> [Saved data entries]:

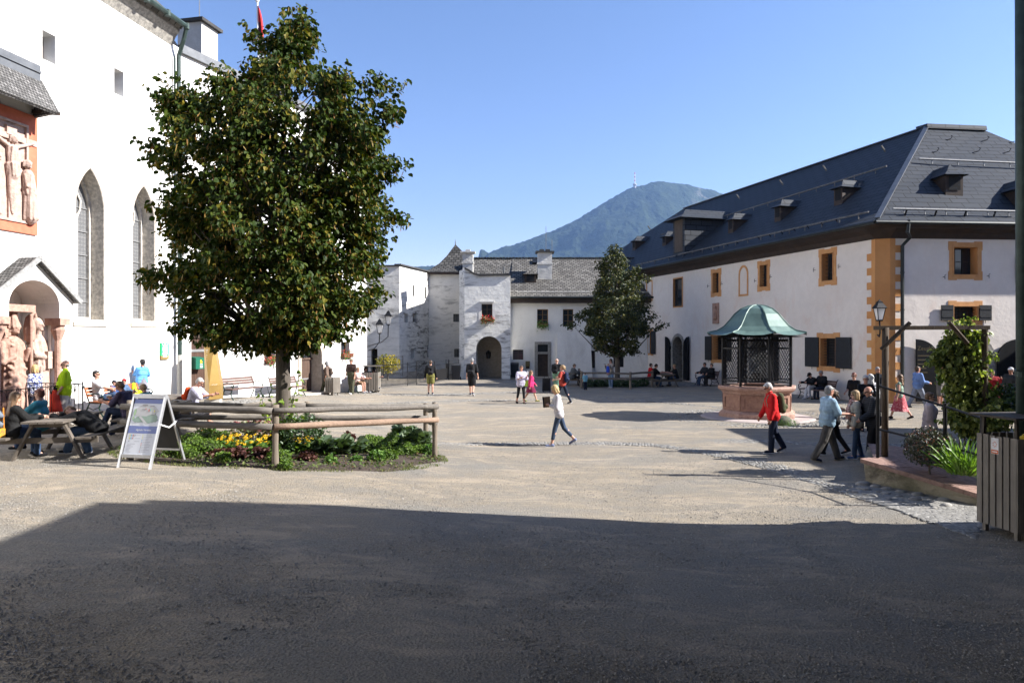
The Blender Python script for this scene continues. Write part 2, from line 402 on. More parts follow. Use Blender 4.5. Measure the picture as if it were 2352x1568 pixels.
# ------------------------------------------------------------------ ground
def ground_mat():
    t = NT('gravel_court'); v = t.coord()
    st = t.coord((.55, 1.3, 1))
    patch = t.noise(st, .42, 5, .6, .5)
    col = t.ramp(patch, [(.36, (.215, .202, .176)), (.50, (.248, .216, .170)), (.66, (.28, .236, .175))])
    sp = t.noise(v, 42, 4, .75); col = t.mix(t.ramp(sp, [(.38, .75), (.52, 0.)]), col, (.09, .08, .068))
    sp2 = t.noise(v, 75, 2, .6); col = t.mix(t.ramp(sp2, [(.62, 0.), (.72, .6)]), col, (.40, .39, .365))
    med = t.noise(v, 3.2, 7, .75); col = t.mix(t.ramp(med, [(.38, .7), (.54, 0.)]), col, (.19, .176, .155))
    m2 = t.noise(st, 1.3, 6, .7, .8); col = t.mix(t.ramp(m2, [(.5, 0.), (.64, .55)]), col, (.38, .315, .235))
    vo = t.new('ShaderNodeTexVoronoi'); vo.inputs['Scale'].default_value = 38; t.l(v, vo.inputs['Vector'])
    b = t.bump(vo.outputs['Distance'], .6, .02); b = t.bump(sp, .8, .02, b); b = t.bump(med, .18, .03, b)
    return t.fin(col, .95, b, .12)
def vnoise(x, y, s):
    xi = np.floor(x/s); yi = np.floor(y/s); fx = x/s-xi; fy = y/s-yi; fx = fx*fx*(3-2*fx); fy = fy*fy*(3-2*fy)
    h = lambda a, b: np.modf(np.abs(np.sin(a*127.1+b*311.7)*43758.5453))[0]
    return (h(xi, yi)*(1-fx)+h(xi+1, yi)*fx)*(1-fy)+(h(xi, yi+1)*(1-fx)+h(xi+1, yi+1)*fx)*fy
vn2 = vnoise
GRAVEL = ground_mat()
xs = np.concatenate([[-9000, -3000, -800, -200, -80], np.arange(-40, 40.1, .5), [80, 200, 800, 3000, 9000]])
ys = np.concatenate([[-3000, -800, -200, -60, -25], np.arange(-10, 75.1, .5), [110, 200, 500, 1500, 4000, 12000]])
V = []
for yy in ys:
    for xx in xs:
        n = .012*(math.sin(xx*1.7+yy*.6)+math.sin(yy*1.3-xx*.7)+.7*math.sin(xx*3.1+yy*2.7)) if (abs(xx) < 39 and -9 < yy < 70) else 0
        V.append((xx, yy, zg(xx, yy)+n*.6))
nx = len(xs); A = np.arange(len(V)).reshape(len(ys), nx)
Fq = np.stack([A[:-1, :-1], A[:-1, 1:], A[1:, 1:], A[1:, :-1]], -1).reshape(-1, 4)
tag(link('ground', npmesh('ground', V, Fq, GRAVEL, smooth=True, uv=False)), kind='structure')

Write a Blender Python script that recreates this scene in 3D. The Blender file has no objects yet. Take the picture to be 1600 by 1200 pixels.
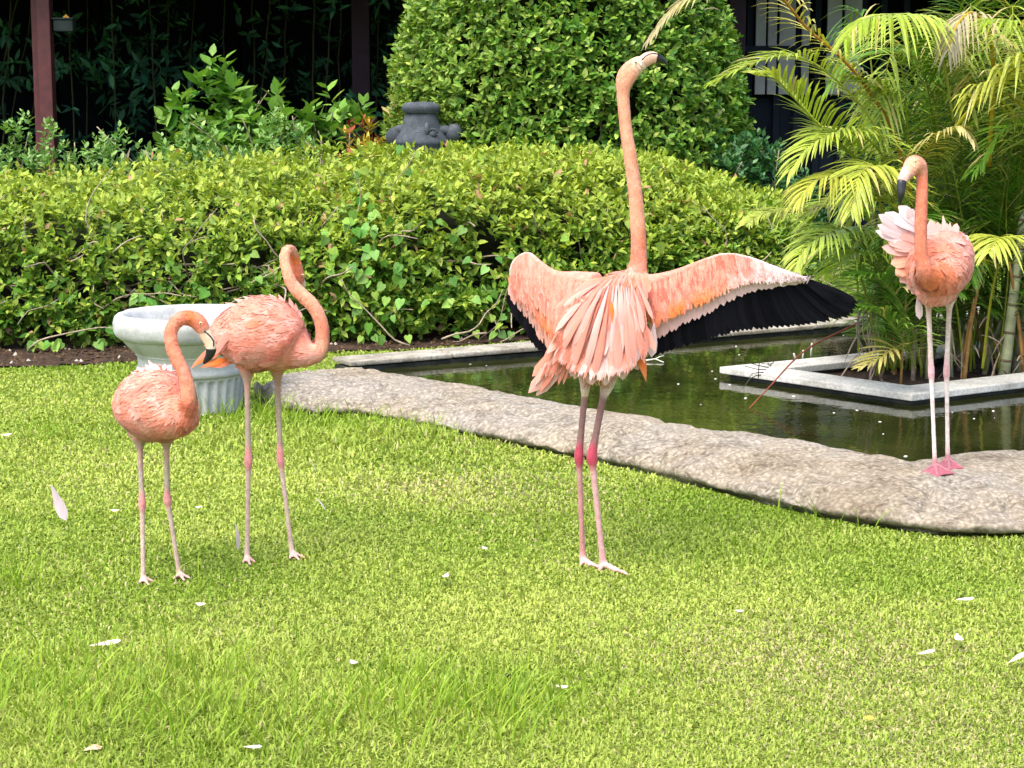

> [TASK]:
Transcribe the listing in full. Omit the pictures and keep every line exact.

> [OUTPUT OF THE EXERCISE]:
The Blender Python script for this scene continues. Write part 2, from line 402 on. More parts follow. Use Blender 4.5. Measure the picture as if it were 2352x1568 pixels.
# ------------------------------------------------------------------ ground
def ground_mat():
    t = NT('gravel_court'); v = t.coord()
    st = t.coord((.55, 1.3, 1))
    patch = t.noise(st, .42, 5, .6, .5)
    col = t.ramp(patch, [(.36, (.215, .202, .176)), (.50, (.248, .216, .170)), (.66, (.28, .236, .175))])
    sp = t.noise(v, 42, 4, .75); col = t.mix(t.ramp(sp, [(.38, .75), (.52, 0.)]), col, (.09, .08, .068))
    sp2 = t.noise(v, 75, 2, .6); col = t.mix(t.ramp(sp2, [(.62, 0.), (.72, .6)]), col, (.40, .39, .365))
    med = t.noise(v, 3.2, 7, .75); col = t.mix(t.ramp(med, [(.38, .7), (.54, 0.)]), col, (.19, .176, .155))
    m2 = t.noise(st, 1.3, 6, .7, .8); col = t.mix(t.ramp(m2, [(.5, 0.), (.64, .55)]), col, (.38, .315, .235))
    vo = t.new('ShaderNodeTexVoronoi'); vo.inputs['Scale'].default_value = 38; t.l(v, vo.inputs['Vector'])
    b = t.bump(vo.outputs['Distance'], .6, .02); b = t.bump(sp, .8, .02, b); b = t.bump(med, .18, .03, b)
    return t.fin(col, .95, b, .12)
def vnoise(x, y, s):
    xi = np.floor(x/s); yi = np.floor(y/s); fx = x/s-xi; fy = y/s-yi; fx = fx*fx*(3-2*fx); fy = fy*fy*(3-2*fy)
    h = lambda a, b: np.modf(np.abs(np.sin(a*127.1+b*311.7)*43758.5453))[0]
    return (h(xi, yi)*(1-fx)+h(xi+1, yi)*fx)*(1-fy)+(h(xi, yi+1)*(1-fx)+h(xi+1, yi+1)*fx)*fy
vn2 = vnoise
GRAVEL = ground_mat()
xs = np.concatenate([[-9000, -3000, -800, -200, -80], np.arange(-40, 40.1, .5), [80, 200, 800, 3000, 9000]])
ys = np.concatenate([[-3000, -800, -200, -60, -25], np.arange(-10, 75.1, .5), [110, 200, 500, 1500, 4000, 12000]])
V = []
for yy in ys:
    for xx in xs:
        n = .012*(math.sin(xx*1.7+yy*.6)+math.sin(yy*1.3-xx*.7)+.7*math.sin(xx*3.1+yy*2.7)) if (abs(xx) < 39 and -9 < yy < 70) else 0
        V.append((xx, yy, zg(xx, yy)+n*.6))
nx = len(xs); A = np.arange(len(V)).reshape(len(ys), nx)
Fq = np.stack([A[:-1, :-1], A[:-1, 1:], A[1:, 1:], A[1:, :-1]], -1).reshape(-1, 4)
tag(link('ground', npmesh('ground', V, Fq, GRAVEL, smooth=True, uv=False)), kind='structure')

Write a Blender Python script that recreates this scene in 3D. The Blender file has no objects yet. Take the picture to be 1600 by 1200 pixels.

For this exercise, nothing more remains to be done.